Common Red Flags for IRS Audits
Common Red Flags for IRS Audits
Last year’s individual audit rate was 0.59%… one in every 170 returns filed on the 1040 and such. But this figure doesn’t tell the full story. Lots of red flags can increase your audit risk. Some are identified by the agency’s computer formulas for selecting individual returns for exam, while others are included in issue-focused compliance campaigns by IRS’s Large Business and International Division.

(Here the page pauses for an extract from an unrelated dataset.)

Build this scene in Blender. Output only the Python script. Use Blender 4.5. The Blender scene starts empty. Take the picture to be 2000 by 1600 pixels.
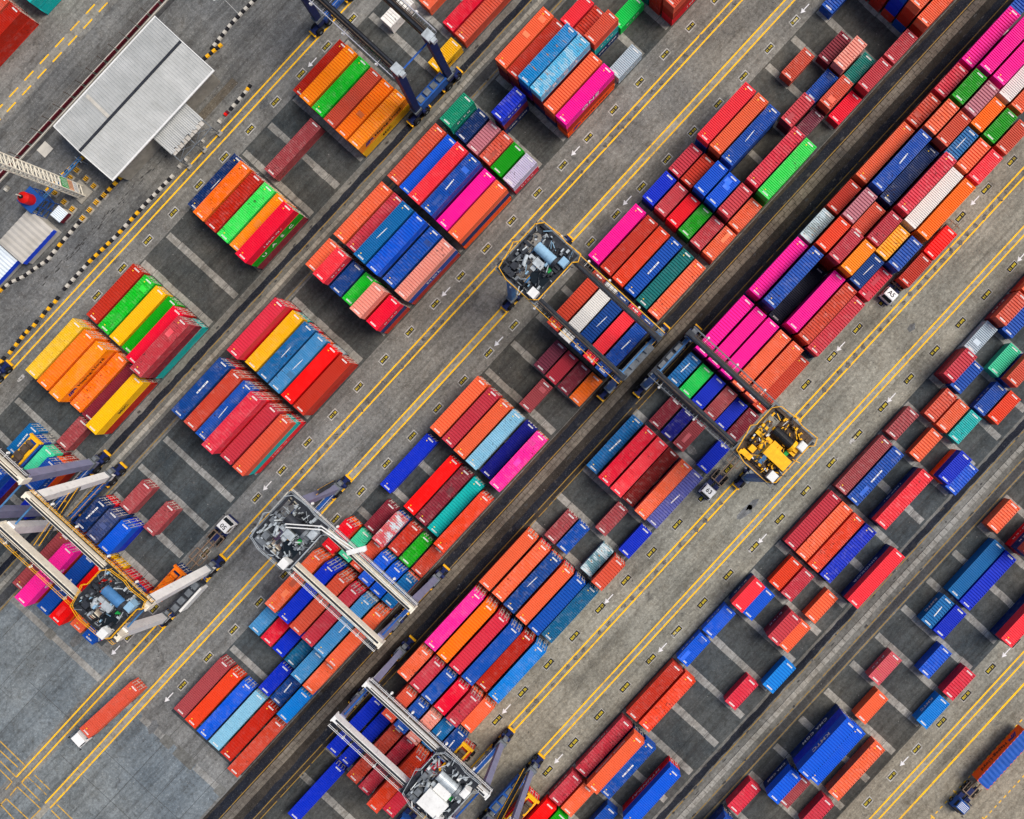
import bpy, math, random
from mathutils import Vector, Matrix
R = math.radians
random.seed(7)
scene = bpy.context.scene
COL = scene.collection

# ------------------------------------------------------------------ camera
# World: X runs along the stacking lanes, Y across them (towards the shed), Z up.
S = 10.92                 # survey units per metre on the ground
HC = 175.0                # drone height
cam_d = bpy.data.cameras.new('drone_camera')
cam = bpy.data.objects.new('drone_camera', cam_d)
COL.objects.link(cam)
cam.location = (0, 0, HC)
cam.rotation_euler = (0, 0, R(-47.35))
cam_d.sensor_width = 36.0
cam_d.lens = 36.0 * S * HC / 2000.0
cam_d.shift_x = -0.1
cam_d.shift_y = -0.0075
cam_d.clip_start = 1.0
cam_d.clip_end = 3000.0
scene.camera = cam

# ------------------------------------------------------------------ light
SUN_EL, SUN_AZ = 56.0, -30.0          # azimuth measured from +X towards +Y
world = bpy.data.worlds.new('World'); scene.world = world
world.use_nodes = True
wn = world.node_tree.nodes; wl = world.node_tree.links
sky = wn.new('ShaderNodeTexSky'); sky.sky_type = 'NISHITA'; sky.sun_disc = False
sky.sun_elevation = R(SUN_EL)
sky.sun_rotation = R(90.0 - SUN_AZ)
sky.dust_density = 3.0
wl.new(sky.outputs[0], wn['Background'].inputs['Color'])
wn['Background'].inputs['Strength'].default_value = 0.05
sd = bpy.data.lights.new('sun', 'SUN'); sun = bpy.data.objects.new('sun', sd); COL.objects.link(sun)
sd.energy = 1.5; sd.angle = R(30.0); sd.color = (1.0, 0.92, 0.82)
tosun = Vector((math.cos(R(SUN_EL))*math.cos(R(SUN_AZ)), math.cos(R(SUN_EL))*math.sin(R(SUN_AZ)), math.sin(R(SUN_EL))))
sun.rotation_euler = tosun.to_track_quat('Z', 'Y').to_euler()
sun.location = (0, 0, 120)
vs = scene.view_settings
vs.view_transform = 'Standard'; vs.look = 'None'; vs.gamma = 1.0; vs.use_curve_mapping = False
vs.exposure = 1.2

# ------------------------------------------------------------------ helpers
CT, ST = 0.6775, 0.7355
def uv(px, py):
    """survey point (2000 x 1600 plan grid) -> lane coordinates u (along) and v (across)"""
    dx, dy = px-1200.0, py-785.0
    return CT*dx-ST*dy, ST*dx+CT*dy
def P(px, py, z=0.0, h=0.0):
    u, v = uv(px, py); k = (HC-h)/HC
    return Vector((u*k/S, -v*k/S, z))
def W(u, v, z=0.0):
    return Vector((u/S, -v/S, z))
def lin(c):
    c = c/255.0
    return c/12.92 if c <= 0.04045 else ((c+0.055)/1.055)**2.4
def rgb(r, g, b): return (lin(r), lin(g), lin(b))

class MB:
    def __init__(s): s.v = []; s.f = []; s.m = []
    def face(s, pts, mi=0):
        n = len(s.v); s.v += [tuple(p) for p in pts]; s.f.append(tuple(range(n, n+len(pts)))); s.m.append(mi)
    def hexa(s, b, t, mi=0):
        n = len(s.v); s.v += [tuple(p) for p in b]+[tuple(p) for p in t]
        for q in ((3,2,1,0),(4,5,6,7),(0,1,5,4),(1,2,6,5),(2,3,7,6),(3,0,4,7)):
            s.f.append(tuple(n+i for i in q)); s.m.append(mi)
    def box(s, x0, x1, y0, y1, z0, z1, mi=0):
        s.hexa([(x0,y0,z0),(x1,y0,z0),(x1,y1,z0),(x0,y1,z0)], [(x0,y0,z1),(x1,y0,z1),(x1,y1,z1),(x0,y1,z1)], mi)
    def bar(s, a, b, w, h=None, mi=0, up=(0,0,1), w2=None, h2=None):
        a = Vector(a); b = Vector(b); h = w if h is None else h; w2 = w if w2 is None else w2; h2 = h if h2 is None else h2
        d = (b-a).normalized(); up = Vector(up)
        if abs(d.dot(up)) > 0.98: up = Vector((1,0,0))
        r = d.cross(up).normalized(); q = r.cross(d).normalized()
        def ring(c, ww, hh): return [c-r*ww/2-q*hh/2, c+r*ww/2-q*hh/2, c+r*ww/2+q*hh/2, c-r*ww/2+q*hh/2]
        s.hexa(ring(a, w, h), ring(b, w2, h2), mi)
    def cyl(s, a, b, r, n=12, mi=0, r2=None):
        a = Vector(a); b = Vector(b); d = (b-a).normalized(); r2 = r if r2 is None else r2
        up = Vector((0,0,1)) if abs(d.z) < 0.95 else Vector((1,0,0))
        x = d.cross(up).normalized(); y = d.cross(x)
        i0 = len(s.v)
        for c, rr in ((a, r), (b, r2)):
            for k in range(n):
                t = 2*math.pi*k/n; s.v.append(tuple(c+x*math.cos(t)*rr+y*math.sin(t)*rr))
        for k in range(n):
            s.f.append((i0+k, i0+(k+1)%n, i0+n+(k+1)%n, i0+n+k)); s.m.append(mi)
        s.f.append(tuple(i0+k for k in reversed(range(n)))); s.m.append(mi)
        s.f.append(tuple(i0+n+k for k in range(n))); s.m.append(mi)
    def mesh(s, name, mats):
        me = bpy.data.meshes.new(name); me.from_pydata(s.v, [], s.f)
        for m in (mats if isinstance(mats, (list, tuple)) else [mats]): me.materials.append(m)
        me.polygons.foreach_set('material_index', s.m); me.validate(); me.update()
        return me
    def build(s, name, mats, parent=None, loc=None):
        o = bpy.data.objects.new(name, s.mesh(name, mats)); COL.objects.link(o)
        if parent is not None: o.parent = parent
        if loc is not None: o.location = loc
        return o
def obj(name, me, parent=None, loc=(0,0,0), rz=0.0):
    o = bpy.data.objects.new(name, me); COL.objects.link(o); o.location = loc; o.rotation_euler = (0,0,rz)
    if parent is not None: o.parent = parent
    return o
def tag(o, label, cat, group=None):
    o['label'] = label; o['category'] = cat
    if group: o['group'] = group
    return o
def empty(name, loc, label, cat, group=None, rz=0.0):
    o = obj(name, None, None, loc, rz); o.empty_display_size = 0.5
    return tag(o, label, cat, group)
def struct(o): o['kind'] = 'structure'; return o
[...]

This second group consists of narrower risk areas in which IRS finds taxpayer compliance to be lacking.
Here are some common audit triggers.
- Taking higher-than-average deductions.
- Writing off alimony.
- Claiming large charitable deductions.
- Running a small business.
- Big write-offs for meals, transportation and travel
- Sole proprietors who claim 100% business use of a vehicle.
- Reporting substantial losses or little to no adjusted gross income.
- Foreign tax credits taken by individuals.
- Filers who take the health premium credit for insurance bought through an exchange or who claim the earned income credit.
- People who invest in or deal in virtual currency.
- S corporation shareholders who deduct losses in excess of their stock basis and loans that they make to the company.
- Owners of unreported overseas financial accounts.
- S. citizens working abroad who claim the foreign earned income exclusion.